I am learning, ever so slowly, to face my emotions bravely and graciously. I do not need to feel guilty about them. I can freely interact with them in order to learn more about myself, to pursue deeper healing, to become more free to be the person I was created and intended to be.
I am alive! There is a life force in me! I am timidly becoming more aware of it. It is from God. God delights in it because it is from his very self. It is meant to dance and shine in all its glory, to bring glory to its Creator. This just happens. The glory doesn't stop with me; it points to greater glory.

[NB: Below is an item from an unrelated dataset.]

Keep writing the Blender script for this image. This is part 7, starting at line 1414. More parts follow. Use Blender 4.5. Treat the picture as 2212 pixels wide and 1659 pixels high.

We like to measure and control life because it is scary to us. We live in seeming finite-ness. Time, death, the sun rises and sets. The infinite scares the crap out of us. But maybe it would be best to learn to live in the deep infinite now because we'll be swimming in it for all eternity. God has put eternity in our hearts. Could it be that depression is to live in denial of this eternity?
3 comments:
Carla, are you feeling depressed? Your writings are becoming increasingly less happy. Perhaps living for experiences, moments and memories would distract from trying to understand everything. It's kind of like looking at a picture book of trees while you're walking through a forest!
What's making you think that life is scary?! Life is fasinating, beautiful, ugly, challenging, adventurous, slow, fast, complicated, simple, boring and exciting. It is what we make it!
If life isn't what you want it to be, change it baby!
Hey Travis. Thanks for your concern. No, I'm not feeling depressed, but feel like I'm coming out of a long time struggle with depression and am feeling reflective about it I guess. I'm actually feeling quite hopeful and optimistic! That's what those dancing sunflowers were trying to communicate... :)
Oh that's good! I am so looking forward to going to your birthday party!